| REVENUE
Value added tax Deductibility of input tax Fraud in one of
series of transactions Whether innocent trader in another transaction in
series deprived of right of deduction Council Directive 77/308/EEC ( as
amended), arts 2(1), 4, 5(1)
Optigen
Ltd and others v Customs and Excise Commissioners (Joined Cases C-354, 355 and
484/03
ECJ: President of Chamber Rosas, Judges Malenovský, Puissochet,
von Bahr and Lõhmus: 12 January 2006
The
right of a taxable person to deduct input VAT was to be assessed independently
of the fact that another transaction in the same chain of supply was vitiated
by VAT fraud. The Third Chamber of the Court of Justice of the European Communities
so held on a reference for a preliminary ruling by the Chancery Division of the
High Court. The claimants, companies in three separate cases which bought CPUs
in the United Kingdom and sold them in other member states of the EC, claimed
to deduct input VAT on their purchases but parts of their claims were refused
on the ground that in each of those instances the transaction entered into by
the claimant was part of a chain of transactions another link in which was tainted
by a VAT fraud known as "carousel fraud", in which a trader in the chain
either disappeared before accounting for VAT or used a VAT number belonging to
someone else. The commissioners accepted that the claimants had no knowledge of
or reason to be aware of the fraud, but that a trader's entitlement to deduct
was to be judged by reference to the totality of transactions of which the particular
one formed a part, and that if there was a defaulting trader in the chain of supply,
the entire chain was outside the VAT system. In the course of the sets of proceedings
brought by the claimants, the High Court referred to the European Court questions
on those issues and on the interpretation in the circumstances of arts 2(1), 4
and 5(1) of Directive 77/388 as amended by Directive 95/7/EC ("the Sixth
Directive"). Art 2(1) subjects to VAT "the supply of goods or services
by a taxable person acting as such", art 4 defines "taxable person"

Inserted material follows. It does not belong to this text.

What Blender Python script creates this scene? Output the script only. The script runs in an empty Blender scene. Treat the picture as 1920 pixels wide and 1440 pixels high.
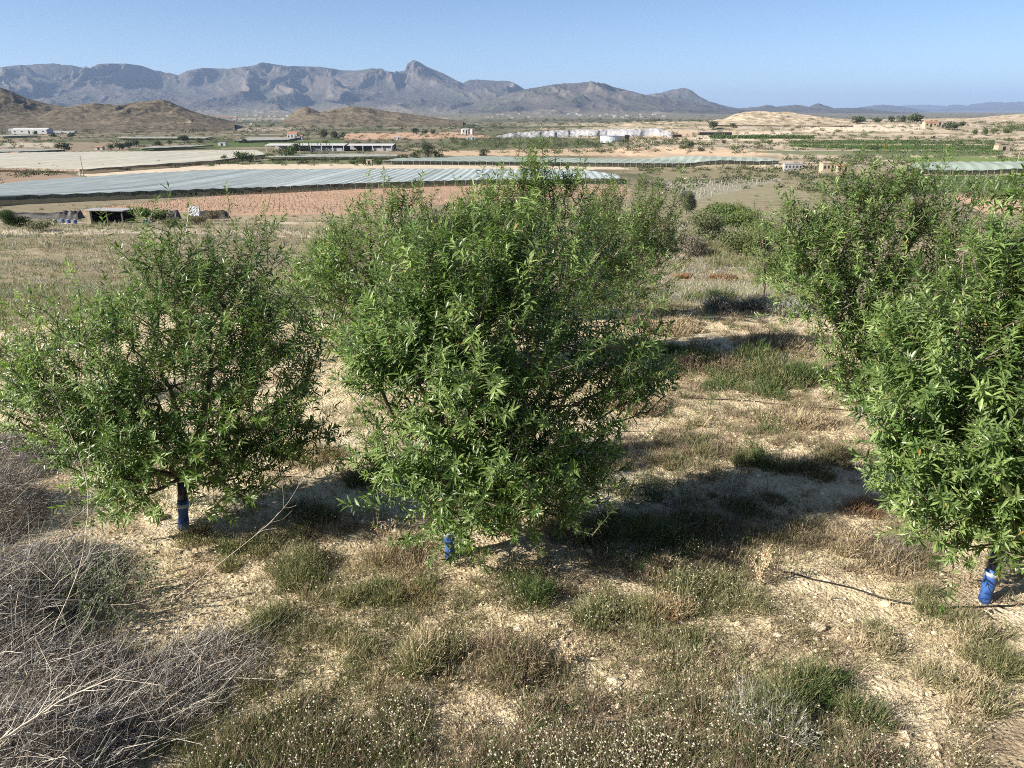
import bpy, math, random
import numpy as np
from math import radians as R

# ------------------------------------------------------------------ camera, sky, sun, exposure
scene = bpy.context.scene
FPX, PITCH, CAMZ = 1443.0, R(19.57), 4.0
cam_data = bpy.data.cameras.new("camera")
cam = bpy.data.objects.new("camera", cam_data)
scene.collection.objects.link(cam)
cam.location = (0, 0, CAMZ)
cam.rotation_euler = (R(90) - PITCH, 0, 0)
cam_data.sensor_width = 36.0
cam_data.lens = 36.0 * FPX / 1920.0
cam_data.clip_start = 0.05
cam_data.clip_end = 90000
scene.camera = cam

SUN_EL, SUN_DIR = R(31), np.array([-0.93, -0.37])          # horizontal direction towards the sun
SUN_DIR = SUN_DIR / np.linalg.norm(SUN_DIR)
world = bpy.data.worlds.new("World")
scene.world = world
world.use_nodes = True
wn = world.node_tree
bg = wn.nodes["Background"]
sky = wn.nodes.new("ShaderNodeTexSky")
sky.sky_type = 'NISHITA'
sky.sun_disc = False
sky.sun_elevation = SUN_EL
sky.sun_rotation = math.atan2(SUN_DIR[0], SUN_DIR[1])
sky.altitude = 250
sky.air_density = 0.62
sky.dust_density = 0.5
sky.ozone_density = 3.2
wn.links.new(sky.outputs[0], bg.inputs[0])
bg.inputs[1].default_value = 0.066
sl = bpy.data.lights.new("sun", 'SUN')
sl.energy = 5.0
sl.angle = R(0.53)
sl.color = (1.0, 0.93, 0.82)
sun = bpy.data.objects.new("sun", sl)
scene.collection.objects.link(sun)
from mathutils import Vector
sv = Vector((SUN_DIR[0] * math.cos(SUN_EL), SUN_DIR[1] * math.cos(SUN_EL), math.sin(SUN_EL)))
sun.rotation_euler = sv.to_track_quat('Z', 'Y').to_euler()
scene.view_settings.view_transform = 'Standard'
scene.view_settings.look = 'None'
scene.view_settings.exposure = 1.18
scene.view_settings.gamma = 1.0
HAZE_DENSITY = 3.7e-5
scene.cycles.max_bounces = 6
scene.cycles.diffuse_bounces = 3
scene.cycles.transmission_bounces = 4
scene.cycles.volume_bounces = 0
scene.cycles.filter_width = 1.0
scene.cycles.use_denoising = False
scene.cycles.use_adaptive_sampling = False

rng = np.random.default_rng(7)
random.seed(7)
COL = scene.collection

# ------------------------------------------------------------------ noise
_perm = np.random.default_rng(11).permutation(4096)
_ang = np.random.default_rng(12).uniform(0, 2 * math.pi, 4096)
_gx, _gy = np.cos(_ang), np.sin(_ang)
def perlin(x, y, seed=0):
    x = np.asarray(x, float); y = np.asarray(y, float)
    xi = np.floor(x).astype(np.int64); yi = np.floor(y).astype(np.int64)
    xf = x - xi; yf = y - yi
    u = xf * xf * xf * (xf * (xf * 6 - 15) + 10); v = yf * yf * yf * (yf * (yf * 6 - 15) + 10)
    def g(ix, iy, dx, dy):
        h = _perm[(_perm[(ix + seed * 57) & 4095] + iy) & 4095]
        return _gx[h] * dx + _gy[h] * dy
    a = g(xi, yi, xf, yf); b = g(xi + 1, yi, xf - 1, yf)
    c = g(xi, yi + 1, xf, yf - 1); d = g(xi + 1, yi + 1, xf - 1, yf - 1)
    return ((a + u * (b - a)) * (1 - v) + (c + u * (d - c)) * v) * 1.5
def fbm(x, y, seed=0, o=4, lac=2.03, gain=0.5):
    s = 0; a = 1.0; t = 0
    for k in range(o):
        s = s + a * perlin(x, y, seed + k); t += a; a *= gain; x = x * lac + 17.3; y = y * lac - 9.1
    return s / t
def ridged(x, y, seed=0, o=5, lac=2.07, gain=0.55):
    s = 0; a = 1.0; t = 0; w = 1.0
    for k in range(o):
        n = 1 - np.abs(perlin(x, y, seed + k)) * 1.35
        n = np.clip(n, 0, 1) ** 2 * w
        s = s + a * n; t += a; w = np.clip(n * 1.6, 0, 1); a *= gain; x = x * lac + 3.7; y = y * lac + 8.2
    return s / t
def hash01(ix, iy, k=0):
    return _perm[(_perm[(ix.astype(np.int64) + k * 131) & 4095] + iy.astype(np.int64)) & 4095] / 4096.0
def sstep(a, b, x):
    t = np.clip((np.asarray(x, float) - a) / (b - a), 0, 1); return t * t * (3 - 2 * t)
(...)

as a person carrying out an "economic activity", and art 5(1) defines
"supply of goods" as "the transfer of the right to dispose of tangible
property as owner".
THE COURT, for reasons given by it, ruled that
transactions such as those at issue, which were not themselves vitiated by VAT
fraud, constituted supplies of goods or services effected by a taxable person
acting as such and an economic activity within the meaning of arts 2(1), 4 and
5(1) of the Sixth Directive where they fulfilled the objective criteria on which
the definitions of those terms were based, regardless of the intention of a trader
other than the taxable person concerned involved in the same chain of supply and/or
the possible fraudulent nature of another transaction in the chain, prior or subsequent
to the transaction carried out by that taxable person, of which that taxable person
had no knowledge and no means of knowledge. The right of that person to deduct
input VAT could not be affected by the fact that in the chain of supply of which
those transactions formed part another prior or subsequent transaction was vitiated
by VAT which that person had no knowledge of or means of knowing.